• [WHAT IS ASKED]
Return, without pictures, the lines from the start of the data through the one that contains "from mathutils.geometry import".
━━━━━ DATA BLOCK ━━━━━
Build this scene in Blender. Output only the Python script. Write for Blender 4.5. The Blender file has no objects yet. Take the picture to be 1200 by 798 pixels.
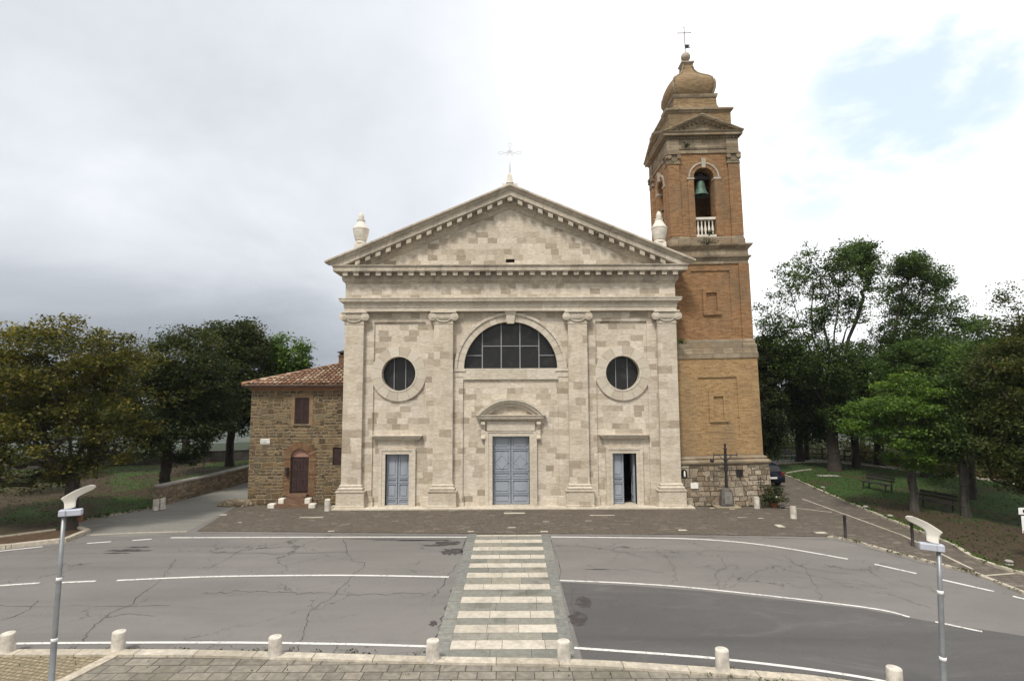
import bpy, math, random
import numpy as np
from mathutils import Vector, Matrix
from mathutils.geometry import tessellate_polygon

R = math.radians
S = bpy.context.scene
COL = S.collection
# ------------------------------------------------------------------ camera
F = 640.0 / 1200.0
PITCH = math.atan(58 / 640.0); ROLL = R(0.24)
CX, CY, CZ = 0.0, -30.0, 6.29
cd = bpy.data.cameras.new('camera'); cam = bpy.data.objects.new('camera', cd); COL.objects.link(cam)
cd.sensor_width = 36; cd.lens = 36 * F; cd.clip_end = 20000; cd.clip_start = 0.1
cam.matrix_world = Matrix.Translation((CX, CY, CZ)) @ Matrix.Rotation(R(90) + PITCH, 4, 'X') @ Matrix.Rotation(-ROLL, 4, 'Z')
S.camera = cam
# ------------------------------------------------------------------ world, sun, exposure
SUN_EL, SUN_AZ = 56, 205            # degrees; azimuth clockwise from +Y (sun behind the camera, to its left)
w = bpy.data.worlds.new('World'); S.world = w; w.use_nodes = True
wt = w.node_tree; wt.nodes.clear()
def build_world():
    N, L = wt.nodes, wt.links
    def nd(t, **k):
        n = N.new(t)
        for a, b in k.items(): setattr(n, a, b)
        return n
    def val(x, s):
        if hasattr(x, 'is_output'): L.new(x, s)
        else: s.default_value = x
    def m(op, a, b=0.0, c=0.0, clamp=False):
        n = nd('ShaderNodeMath', operation=op); n.use_clamp = clamp
        val(a, n.inputs[0]); val(b, n.inputs[1]); val(c, n.inputs[2]); return n.outputs[0]
    def ss(x, lo, hi):
        n = nd('ShaderNodeMapRange', interpolation_type='SMOOTHSTEP'); val(x, n.inputs[0])
        n.inputs[1].default_value = lo; n.inputs[2].default_value = hi; return n.outputs[0]
    def mix(f, a, b):
        n = nd('ShaderNodeMix', data_type='RGBA'); val(f, n.inputs[0]); val(a, n.inputs[6]); val(b, n.inputs[7]); return n.outputs[2]
    def vec(x, y, z):
        n = nd('ShaderNodeCombineXYZ'); val(x, n.inputs[0]); val(y, n.inputs[1]); val(z, n.inputs[2]); return n.outputs[0]
    def dot(v, d):
        n = nd('ShaderNodeVectorMath', operation='DOT_PRODUCT'); L.new(v, n.inputs[0]); n.inputs[1].default_value = Vector(d).normalized(); return n.outputs['Value']
    def noise(v, sc, det=6, rough=0.55, dist=0.0):
        n = nd('ShaderNodeTexNoise'); L.new(v, n.inputs['Vector']); n.inputs['Scale'].default_value = sc
        n.inputs['Detail'].default_value = det; n.inputs['Roughness'].default_value = rough; n.inputs['Distortion'].default_value = dist
        return n.outputs['Fac']
    tc = nd('ShaderNodeTexCoord').outputs['Generated']
    sep = nd('ShaderNodeSeparateXYZ'); L.new(tc, sep.inputs[0]); x, y, z = sep.outputs
    den = m('ADD', m('MAXIMUM', z, 0.0), 0.28)
    p = vec(m('DIVIDE', x, den), m('DIVIDE', y, den), 0.0)
    sky = nd('ShaderNodeTexSky', sky_type='NISHITA'); sky.sun_disc = False
    sky.sun_elevation = R(SUN_EL); sky.sun_rotation = R(SUN_AZ); sky.air_density = 1.0; sky.dust_density = 2.0
    hz = mix(0.62, sky.outputs[0], (7.6, 9.4, 10.6, 1))
    n1 = noise(p, 1.1, 8, 0.55, 0.3); n2 = noise(p, 3.4, 6, 0.6, 0.2)
    # cloud brightness by direction: a dark bank low on the left, bright veil in the middle and to the right
    dk = ss(dot(tc, (-0.72, 0.68, 0.08)), 0.72, 0.99)
    dk2 = ss(dot(tc, (-0.62, 0.7, 0.42)), 0.55, 1.0)
    low = ss(z, 0.24, -0.02)
    dark = m('ADD', m('MULTIPLY', dk, m('MULTIPLY', low, 0.85)), m('MULTIPLY', dk2, 0.12))
    dark = m('ADD', dark, m('MULTIPLY', m('SUBTRACT', n1, 0.5), m('MULTIPLY', ss(x, 0.25, -0.35), 0.8))); dark = m('ADD', dark, m('MULTIPLY', ss(x, 0.30, -0.35), 0.28), clamp=True)
    r = nd('ShaderNodeValToRGB'); L.new(dark, r.inputs[0]); e = r.color_ramp.elements
    e[0].position = 0.0; e[0].color = (11.2, 11.3, 11.5, 1)
    e[1].position = 1.0; e[1].color = (2.3, 2.55, 2.9, 1)
    k = r.color_ramp.elements.new(0.3); k.color = (7.2, 7.5, 8.0, 1)
    k = r.color_ramp.elements.new(0.6); k.color = (4.8, 5.1, 5.6, 1)
    cloud = r.outputs[0]
    # bright light behind the camera (the sun behind thin cloud)
    back = ss(y, 0.15, -0.7)
    cloud = mix(back, cloud, (8.5, 8.4, 8.2, 1))
    # blue gaps on the right
    bl = m('MAXIMUM', ss(dot(tc, (0.555, 0.72, 0.42)), 0.982, 1.0), m('MULTIPLY', ss(dot(tc, (0.46, 0.80, 0.34)), 0.988, 1.0), 0.7))
    gap = ss(m('ADD', m('MULTIPLY', n1, 0.6), m('MULTIPLY', n2, 0.4)), 0.53, 0.40)
    gap = m('MULTIPLY', m('MULTIPLY', gap, ss(bl, 0.0, 0.9)), 0.8)
    out = mix(gap, cloud, hz)
    bg = nd('ShaderNodeBackground'); L.new(out, bg.inputs[0]); bg.inputs[1].default_value = 0.092
    o = nd('ShaderNodeOutputWorld'); L.new(bg.outputs[0], o.inputs[0])
build_world()
sd = bpy.data.lights.new('sun', 'SUN'); sd.energy = 2.8; sd.angle = R(11); sd.color = (1.0, 0.95, 0.87)
sun = bpy.data.objects.new('sun', sd); COL.objects.link(sun)
_d = Vector((math.sin(R(SUN_AZ)) * math.cos(R(SUN_EL)), math.cos(R(SUN_AZ)) * math.cos(R(SUN_EL)), math.sin(R(SUN_EL))))
sun.rotation_euler = _d.to_track_quat('Z', 'Y').to_euler(); sun.location = (0, -40, 60)
vs = S.view_settings; vs.view_transform = 'Standard'; vs.look = 'None'; vs.exposure = 0.38; vs.gamma = 1; vs.use_curve_mapping = False
S.render.engine = 'CYCLES'; S.cycles.max_bounces = 6; S.cycles.transparent_max_bounces = 4

# ------------------------------------------------------------------ measuring helpers (photo pixel -> metres)
def ray(px, py):
    u = (px - 600) / 640.; v = (399 - py) / 640.
    c, s = math.cos(ROLL), math.sin(ROLL); u, v = u*c + v*s, -u*s + v*c
    ct, st = math.cos(PITCH), math.sin(PITCH)
    return (u, ct - v*st, st + v*ct)
def P(px, py, Y=0.):
    r = ray(px, py); t = (Y - CY) / r[1]; return (r[0]*t, CZ + r[2]*t)
def G(px, py, z=0.):
    r = ray(px, py); t = (z - CZ) / r[2]; return (r[0]*t, CY + r[1]*t)
def GL(*pts): return [G(a, b) for a, b in pts]

# ------------------------------------------------------------------ object helpers
LOC = {}
def tag(o, label=None, cat=None, group=None, kind=None):
    if label: o['label'] = label
    if cat: o['category'] = cat
    if group: o['group'] = group
    if kind: o['kind'] = kind
    return o
def thing(name, label, cat, loc=(0, 0, 0), rot=(0, 0, 0), group=None):
    o = bpy.data.objects.new(name, None); COL.objects.link(o); o.location = loc; o.rotation_euler = rot
    o.empty_display_size = 0.3
    return tag(o, label, cat, group)
def copy_tree(o, parent=None):
    c = o.copy(); COL.objects.link(c); c.parent = parent
    for ch in [q for q in bpy.data.objects if q.parent == o]: copy_tree(ch, c)
    return c
class MB:
    """collects geometry; build() links it as one mesh object"""
    def __init__(s, T=None): s.v = []; s.f = []; s.sm = []; s.T = T
    def add(s, vs, fs, smooth=False):
        b = len(s.v)
        if s.T: vs = [s.T(*p) for p in vs]
        s.v += [tuple(p) for p in vs]; s.f += [tuple(i + b for i in f) for f in fs]; s.sm += [smooth] * len(fs); return s
    def box(s, x0, x1, y0, y1, z0, z1, bev=0.0):
        if bev <= 0:
            vs = [(x, y, z) for z in (z0, z1) for y in (y0, y1) for x in (x0, x1)]
            return s.add(vs, [(0, 2, 3, 1), (4, 5, 7, 6), (0, 1, 5, 4), (2, 6, 7, 3), (0, 4, 6, 2), (1, 3, 7, 5)])
        b = bev
        rings = []
        for z, i in ((z0, b), (z0 + b, 0), (z1 - b, 0), (z1, b)):
            rings.append([(x0+i, y0+b, z), (x0+b, y0+i, z), (x1-b, y0+i, z), (x1-i, y0+b, z), (x1-i, y1-b, z), (x1-b, y1-i, z), (x0+b, y1-i, z), (x0+i, y1-b, z)])
        return s.loft(rings, True, True, True)
    def loft(s, rings, closed=True, cap0=False, cap1=False, smooth=False):
        n = len(rings[0]); vs = [p for r in rings for p in r]; fs = []
        for i in range(len(rings) - 1):
            for j in range(n if closed else n - 1):
                k = (j + 1) % n
                fs.append((i*n + j, i*n + k, (i+1)*n + k, (i+1)*n + j))
        s.add(vs, fs, smooth); b = len(s.v) - len(vs)
        if cap0: s.f.append(tuple(b + j for j in reversed(range(n)))); s.sm.append(False)
        if cap1: s.f.append(tuple(b + (len(rings)-1)*n + j for j in range(n))); s.sm.append(False)
        return s
    def lathe(s, prof, cx=0, cy=0, seg=20, smooth=True):
        rings = [[(cx + r*math.cos(2*math.pi*k/seg), cy + r*math.sin(2*math.pi*k/seg), z) for k in range(seg)] for r, z in prof]
        return s.loft(rings, True, True, True, smooth)
    def tube(s, pts, rad, seg=8, smooth=True):
        pts = [Vector(p) for p in pts]; rad = rad if hasattr(rad, '__len__') else [rad] * len(pts); rings = []
        for i, p in enumerate(pts):
            d = (pts[min(i+1, len(pts)-1)] - pts[max(i-1, 0)]).normalized()
            a = d.orthogonal().normalized() if abs(d.z) > .9 else Vector((0, 0, 1)).cross(d).normalized(); b = d.cross(a)
            rings.append([tuple(p + rad[i]*(math.cos(2*math.pi*k/seg)*a + math.sin(2*math.pi*k/seg)*b)) for k in range(seg)])
        return s.loft(rings, True, True, True, smooth)
    def prism(s, poly, m, w0, w1, holes=()):
        """poly (u,v) with holes, extruded from w0 to w1; m(u,v,w)->xyz"""
        loops = [list(poly)] + [list(h) for h in holes]
        tri = tessellate_polygon([[Vector((a, b, 0)) for a, b in l] for l in loops])
        flat = [p for l in loops for p in l]; n = len(flat)
        vs = [m(a, b, w0) for a, b in flat] + [m(a, b, w1) for a, b in flat]
        fs = [tuple(t) for t in tri] + [tuple(i + n for i in reversed(t)) for t in tri]; o = 0
        for l in loops:
            k = len(l)
            for i in range(k):
                j = (i + 1) % k; fs.append((o+i, o+j, o+j+n, o+i+n))
            o += k
        return s.add(vs, fs)
    def build(s, name, mat, parent=None, smooth=False):
        me = bpy.data.meshes.new(name); me.from_pydata(s.v, [], s.f); me.validate()
        if len(s.sm) == len(me.polygons): me.polygons.foreach_set('use_smooth', [bool(q or smooth) for q in s.sm])
        if mat: me.materials.append(mat)
        bm_fix(me)
        o = bpy.data.objects.new(name, me); COL.objects.link(o)
        if parent: o.parent = parent
        return o
import bmesh
def bm_fix(me):
    b = bmesh.new(); b.from_mesh(me); bmesh.ops.recalc_face_normals(b, faces=b.faces); b.to_mesh(me); b.free()
XZ = lambda u, v, w: (u, w, v)           # facade plane, w = y
def arc(cx, cz, r, a0, a1, n): return [(cx + r*math.cos(R(a0 + (a1-a0)*i/n)), cz + r*math.sin(R(a0 + (a1-a0)*i/n))) for i in range(n + 1)]
def rect(x0, x1, z0, z1): return [(x0, z0), (x1, z0), (x1, z1), (x0, z1)]
def run3(mb, prof, x0, x1, yb):
    """moulding with returns: prof (o,z), o = projection from face y=0 and from x0/x1; back at yb"""
    rings = [[(x0 - o, yb, z), (x0 - o, -o, z), (x1 + o, -o, z), (x1 + o, yb, z)] for o, z in prof]
    return mb.loft(rings, False) .add([], []) if False else mb.loft(rings, True, True, True)
def ring4(mb, prof):
    """square ring moulding: prof (halfwidth, z)"""
    return mb.loft([[(-h, -h, z), (h, -h, z), (h, h, z), (-h, h, z)] for h, z in prof], True, True, True)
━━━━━
• [RESPONSE FOR THIS EXERCISE]
Build this scene in Blender. Output only the Python script. Write for Blender 4.5. The Blender file has no objects yet. Take the picture to be 1200 by 798 pixels.
import bpy, math, random
import numpy as np
from mathutils import Vector, Matrix
from mathutils.geometry import tessellate_polygon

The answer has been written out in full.